Features

Former trucker sought in family killings

The Associated Press
Thursday May 17, 2001

STOCKTON — With his mother’s ex-boyfriend opening fire behind him, a 10-year-old boy “ran like hell” as the gunman fatally shot the boy’s grandmother and killed his little sister and two cousins. 

The boy’s mother was seeking a restraining order Tuesday afternoon when Roger Leroy Johnson showed up at the rural house with a semiautomatic handgun and a knife, investigators said. 

Corey Burks told officers he saw a big gun when his grandmother, Pearl Burks, 48, opened the door to let Johnson in. When the shooting began, Corey “ran like hell” to a neighbor’s house for help, said Joe Herrera, a deputy San Joaquin County sheriff. 

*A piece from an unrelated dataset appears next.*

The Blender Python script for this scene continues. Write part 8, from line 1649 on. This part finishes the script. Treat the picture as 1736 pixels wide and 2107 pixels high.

Johnson, 48, shot Pearl Burks and slashed her neck with a knife, then turned his attention to the other children, investigators said. One child was found dead in the house and two others were found in the back yard, where tricycles, a swingset and a slide clutter the lawn. 

Corey Burks’ sister, Mikhala, 5, was killed, along with a cousin, Bobby Burks, 4. Another cousin, Ashley Burks, 6, was stabbed to death in the backyard. Investigators did not immediately have the causes of death of the two younger children. 

“Pretty gruesome” is the way Herrera described it. He said it was the worst killing in the county since the 1970s, when seven members of a family were killed. 

Johnson, a former trucker who is missing four fingers, was still on the run Wednesday, last seen driving from the neighborhood in a Chevy pickup truck. 

Rhonda Burks recently had received a threatening letter from ex-boyfriend Johnson, according to Jimmy Cook, whose grandson, Joey Cook, is dating Burks. 

“He told her ’until death do us part,”’ Jimmy Cook said Wednesday as he stopped by the house to view the scene. 

Jimmy Cook said that Rhonda Burks discussed the letter Sunday at a Mother’s Day barbecue. That same day, someone torched his grandson’s car in Burks’ driveway. 

Rhonda Burks and Joey Cook at first told investigators they believed a juvenile had burned the car, but later they said they thought it was Johnson. 

“He basically didn’t want to end the relationship,” Herrera said. “He wouldn’t take ‘no’ for an answer.” 

The charred car was sitting in Burks’ driveway Wednesday, but no one was home. Two dogs barked in the backyard and a man patrolling the neighborhood in his pickup truck told reporters to keep away. 

At Pearl Burks’ house on the outskirts of this city 85 miles east of San Francisco, the neighborhood also was quiet – save for a rumbling train, crowing roosters and construction workers pouring concrete in a nearby lot. 

Inside the house, children’s toys were scattered and videos, including “Pinocchio,” were stacked neatly on a shelf. Children’s fishing rods were visible in a window and three little pairs of shoes were outside the front door. 

What Corey Burks saw was not completely clear. His voice is difficult to discern on a 911 tape as his neighbor, Linda Baldwin, relays information from the boy to operators. 

Baldwin said she heard a burst of gunfire, a “boom, boom, boom real quick,” but thought nothing of it until the boy showed up at her house. 

“We live out in the country, so I paid no attention,” Baldwin told a 911 operator. “I didn’t hear any screaming or nothing.” 

Rhonda Burks called home from court to check on her children, Herrera said. When no one answered the phone, she didn’t follow through with her request for a restraining order and headed home to check on her children. 

By the time she got there, police tape was blocking the road. 

Rhonda Burks was in seclusion Wednesday and did not speak with reporters.